E-mails and websites struck with venom. One doctored photograph, entitled “Osama bin Found,” claimed to have identified Bin Laden’s hiding place, and showed the terrorist working at a 7-Eleven. Another, “Osama bin Shavin,” proved that an unwhiskered Osama looks exactly like O.J. Simpson. An e-mail contained a fake Power Point sales pitch to Bin Laden from the Boeing Corp. Noting the terrorist’s interest in its 767 airliner, the memo offers Bin Laden other Boeing products, like jet fighters, attack helicopters, guided missiles and gravity bombs. “Don’t wait for an appointment,” the copy reads. “We’ll just ‘drop in.”’

“You can’t make fun of the war or of Arabs or of Muslims,” says KIIS-FM market manager Roy Laughlin. “But the president set the tone--wanted dead or alive--and the president has a 99% approval rating. Making fun of [Bin Laden] is the equivalent of waving the flag.”
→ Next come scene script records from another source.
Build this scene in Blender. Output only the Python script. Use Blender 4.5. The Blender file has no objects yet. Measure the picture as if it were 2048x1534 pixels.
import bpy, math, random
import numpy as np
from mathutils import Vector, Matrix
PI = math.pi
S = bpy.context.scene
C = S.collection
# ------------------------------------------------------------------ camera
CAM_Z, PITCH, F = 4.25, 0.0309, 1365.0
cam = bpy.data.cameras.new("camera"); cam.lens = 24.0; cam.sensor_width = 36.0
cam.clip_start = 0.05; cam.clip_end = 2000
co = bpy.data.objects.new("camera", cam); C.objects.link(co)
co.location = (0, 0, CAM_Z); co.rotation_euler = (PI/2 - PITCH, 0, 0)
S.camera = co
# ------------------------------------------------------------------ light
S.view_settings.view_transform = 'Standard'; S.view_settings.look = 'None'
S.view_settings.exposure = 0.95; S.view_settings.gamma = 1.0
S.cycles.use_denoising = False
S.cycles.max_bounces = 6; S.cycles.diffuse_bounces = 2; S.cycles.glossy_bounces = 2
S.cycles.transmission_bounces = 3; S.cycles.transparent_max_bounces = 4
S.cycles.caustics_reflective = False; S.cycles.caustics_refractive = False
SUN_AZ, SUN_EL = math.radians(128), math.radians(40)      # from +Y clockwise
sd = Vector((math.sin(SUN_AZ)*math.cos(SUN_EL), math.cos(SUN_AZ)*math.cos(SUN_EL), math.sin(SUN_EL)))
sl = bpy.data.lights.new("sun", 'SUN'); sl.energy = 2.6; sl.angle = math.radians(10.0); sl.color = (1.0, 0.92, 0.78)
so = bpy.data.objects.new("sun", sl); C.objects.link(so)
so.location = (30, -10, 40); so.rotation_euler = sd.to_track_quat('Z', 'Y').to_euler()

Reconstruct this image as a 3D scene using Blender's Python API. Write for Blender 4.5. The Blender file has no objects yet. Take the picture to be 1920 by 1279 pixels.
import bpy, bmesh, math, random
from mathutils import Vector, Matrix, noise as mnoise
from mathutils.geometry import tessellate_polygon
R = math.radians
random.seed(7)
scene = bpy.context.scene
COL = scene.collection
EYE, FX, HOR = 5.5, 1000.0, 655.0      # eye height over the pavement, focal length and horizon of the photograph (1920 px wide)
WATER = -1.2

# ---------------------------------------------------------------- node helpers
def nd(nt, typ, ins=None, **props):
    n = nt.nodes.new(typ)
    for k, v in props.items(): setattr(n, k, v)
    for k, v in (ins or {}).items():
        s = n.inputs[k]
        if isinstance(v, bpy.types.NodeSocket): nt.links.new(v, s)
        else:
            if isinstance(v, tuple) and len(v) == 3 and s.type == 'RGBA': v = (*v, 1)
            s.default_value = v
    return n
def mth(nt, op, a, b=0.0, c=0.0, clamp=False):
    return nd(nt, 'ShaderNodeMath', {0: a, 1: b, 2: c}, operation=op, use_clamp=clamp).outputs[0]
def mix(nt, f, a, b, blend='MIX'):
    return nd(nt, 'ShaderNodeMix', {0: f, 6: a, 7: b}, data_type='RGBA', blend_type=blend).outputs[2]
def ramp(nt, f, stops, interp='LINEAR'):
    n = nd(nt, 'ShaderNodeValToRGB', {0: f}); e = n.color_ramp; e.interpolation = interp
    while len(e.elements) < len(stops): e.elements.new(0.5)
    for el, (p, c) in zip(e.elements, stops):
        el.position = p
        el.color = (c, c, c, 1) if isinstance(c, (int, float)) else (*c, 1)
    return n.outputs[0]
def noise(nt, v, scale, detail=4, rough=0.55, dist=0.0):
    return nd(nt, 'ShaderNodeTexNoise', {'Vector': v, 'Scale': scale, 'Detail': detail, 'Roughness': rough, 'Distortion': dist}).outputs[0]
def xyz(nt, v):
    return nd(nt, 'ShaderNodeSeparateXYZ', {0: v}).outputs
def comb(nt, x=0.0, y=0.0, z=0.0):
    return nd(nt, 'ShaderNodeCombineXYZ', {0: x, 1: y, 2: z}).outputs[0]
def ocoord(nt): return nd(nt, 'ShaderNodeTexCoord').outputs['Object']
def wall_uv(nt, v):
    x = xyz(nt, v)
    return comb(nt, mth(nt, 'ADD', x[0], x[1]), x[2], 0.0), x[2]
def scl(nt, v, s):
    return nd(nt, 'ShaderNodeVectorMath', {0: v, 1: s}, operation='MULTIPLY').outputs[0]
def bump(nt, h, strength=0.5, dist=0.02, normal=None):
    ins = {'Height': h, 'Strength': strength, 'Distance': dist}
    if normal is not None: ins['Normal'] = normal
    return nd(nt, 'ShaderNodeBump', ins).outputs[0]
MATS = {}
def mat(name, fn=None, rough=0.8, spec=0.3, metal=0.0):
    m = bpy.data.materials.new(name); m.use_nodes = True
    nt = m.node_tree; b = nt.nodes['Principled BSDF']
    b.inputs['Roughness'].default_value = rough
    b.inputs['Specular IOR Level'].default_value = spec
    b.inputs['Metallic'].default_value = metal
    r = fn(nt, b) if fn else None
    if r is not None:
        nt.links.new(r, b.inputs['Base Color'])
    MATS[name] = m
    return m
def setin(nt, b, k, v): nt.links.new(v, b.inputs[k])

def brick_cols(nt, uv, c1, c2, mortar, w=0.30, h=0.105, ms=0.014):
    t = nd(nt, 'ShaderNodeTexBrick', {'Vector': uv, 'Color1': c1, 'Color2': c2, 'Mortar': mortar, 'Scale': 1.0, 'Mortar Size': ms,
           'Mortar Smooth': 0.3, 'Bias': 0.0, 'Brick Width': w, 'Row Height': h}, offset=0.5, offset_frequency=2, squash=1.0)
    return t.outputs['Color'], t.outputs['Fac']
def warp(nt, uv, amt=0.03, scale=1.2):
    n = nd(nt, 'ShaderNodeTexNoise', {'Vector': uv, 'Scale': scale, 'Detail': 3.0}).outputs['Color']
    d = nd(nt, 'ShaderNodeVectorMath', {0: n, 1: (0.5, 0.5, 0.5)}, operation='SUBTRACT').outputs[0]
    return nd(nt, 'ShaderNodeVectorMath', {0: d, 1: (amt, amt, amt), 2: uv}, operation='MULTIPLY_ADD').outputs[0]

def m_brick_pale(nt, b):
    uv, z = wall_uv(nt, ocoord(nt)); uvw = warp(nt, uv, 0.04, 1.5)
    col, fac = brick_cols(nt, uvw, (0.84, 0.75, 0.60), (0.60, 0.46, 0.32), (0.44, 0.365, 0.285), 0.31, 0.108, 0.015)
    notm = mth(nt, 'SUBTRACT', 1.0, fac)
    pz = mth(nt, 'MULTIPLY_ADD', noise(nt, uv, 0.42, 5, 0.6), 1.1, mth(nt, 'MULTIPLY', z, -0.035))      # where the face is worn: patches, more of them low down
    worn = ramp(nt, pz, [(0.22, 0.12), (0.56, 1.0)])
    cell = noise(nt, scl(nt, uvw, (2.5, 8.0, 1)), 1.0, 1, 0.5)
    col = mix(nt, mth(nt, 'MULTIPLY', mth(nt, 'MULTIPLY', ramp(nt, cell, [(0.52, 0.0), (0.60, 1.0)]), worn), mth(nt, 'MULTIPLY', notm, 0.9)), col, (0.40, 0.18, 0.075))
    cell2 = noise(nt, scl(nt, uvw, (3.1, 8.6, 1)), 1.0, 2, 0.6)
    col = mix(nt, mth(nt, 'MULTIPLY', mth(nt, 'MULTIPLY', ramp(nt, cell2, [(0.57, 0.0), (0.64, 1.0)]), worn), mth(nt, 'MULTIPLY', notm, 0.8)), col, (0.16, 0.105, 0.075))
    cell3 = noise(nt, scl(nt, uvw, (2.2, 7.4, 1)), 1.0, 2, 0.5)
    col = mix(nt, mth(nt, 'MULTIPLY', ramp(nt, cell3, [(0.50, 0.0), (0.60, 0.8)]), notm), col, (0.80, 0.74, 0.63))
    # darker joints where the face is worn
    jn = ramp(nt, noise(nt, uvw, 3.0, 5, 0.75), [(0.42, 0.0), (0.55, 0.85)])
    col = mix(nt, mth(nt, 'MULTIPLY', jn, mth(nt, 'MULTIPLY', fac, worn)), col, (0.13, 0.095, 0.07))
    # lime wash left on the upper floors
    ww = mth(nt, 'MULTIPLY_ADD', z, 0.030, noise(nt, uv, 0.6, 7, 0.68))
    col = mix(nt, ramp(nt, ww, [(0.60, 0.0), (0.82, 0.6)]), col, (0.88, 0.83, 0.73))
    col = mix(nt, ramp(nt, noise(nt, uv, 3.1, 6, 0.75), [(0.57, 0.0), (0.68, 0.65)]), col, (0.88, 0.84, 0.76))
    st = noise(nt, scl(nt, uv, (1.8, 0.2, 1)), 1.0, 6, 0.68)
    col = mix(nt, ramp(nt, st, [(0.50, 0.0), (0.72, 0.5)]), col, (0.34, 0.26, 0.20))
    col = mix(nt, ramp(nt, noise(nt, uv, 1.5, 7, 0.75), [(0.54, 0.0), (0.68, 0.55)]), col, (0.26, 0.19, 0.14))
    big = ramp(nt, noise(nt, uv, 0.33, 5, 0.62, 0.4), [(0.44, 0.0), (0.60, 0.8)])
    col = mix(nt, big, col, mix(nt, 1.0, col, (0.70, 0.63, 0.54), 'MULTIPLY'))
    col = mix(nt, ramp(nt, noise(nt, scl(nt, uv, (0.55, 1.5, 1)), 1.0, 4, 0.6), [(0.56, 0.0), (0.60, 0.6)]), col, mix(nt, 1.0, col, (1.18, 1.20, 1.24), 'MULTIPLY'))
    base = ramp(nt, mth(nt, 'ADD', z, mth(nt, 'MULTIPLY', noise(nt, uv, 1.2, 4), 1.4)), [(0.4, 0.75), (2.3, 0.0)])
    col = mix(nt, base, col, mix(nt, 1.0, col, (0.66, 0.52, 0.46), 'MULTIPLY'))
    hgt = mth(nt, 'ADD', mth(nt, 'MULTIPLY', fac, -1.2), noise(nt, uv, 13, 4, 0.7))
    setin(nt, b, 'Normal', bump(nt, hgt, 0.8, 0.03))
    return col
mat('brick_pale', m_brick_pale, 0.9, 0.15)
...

Bush, however, a constant target for topical or political humor, was suddenly off-limits. “The easy jokes you make about Bush--about how dumb he is, or the slips he makes--you wouldn’t do those now,” says Ironic Times’ Matt Neuman. “It would be foolish.”

But avoiding jokes entirely would be even more foolish. “Humor is a way to relieve stress, and we frequently laugh even when it seems inappropriate,” says Mary Ertel, a professor at Central Connecticut State University who studies the uses of humor. “Some things are so tragic that we have to laugh.”

Ertel recalls that jokes followed, with stunning speed, the deadly Challenger space-shuttle explosion in 1986. Bits of black humor followed the deaths of Princess Diana and singer John Denver, and the arrest of the man-eating murderer Jeffrey Dahmer.

Any joke requires personal, cultural or literal distance, Ertel observes. We don’t identify personally with Diana, Denver or Dahmer, so we can laugh, somehow, at their tragedies. We are not astronauts, so we’re not personally threatened by the explosion of a space shuttle. But we can all identify with civilians working in skyscrapers, and we all feel threatened by the intentional downing of a crowded commercial airliner. Which is why we needed a Bin Laden, who’s both culturally and literally distant.

The absence of that distance spoils the joke. Stand-up comedian Gilbert Gottfried learned that lesson last week, when he performed at a New York roast for Playboy’s Hugh Hefner. He opened by saying he was going to perform under his Muslim name--Hasn’t bin Laid--and got a big laugh. He closed by saying he had to catch a flight to Los Angeles. “I can’t get a direct flight,” Gottfried said. “They said they have to stop at the Empire State Building first.” The audience booed and jeered. “Too soon,” a man in the back called out. Too close, too.

Truth is said to be the first casualty of war. Humor may be the second. In this case, though, the wounds were not fatal. Irony, like America, is a survivor.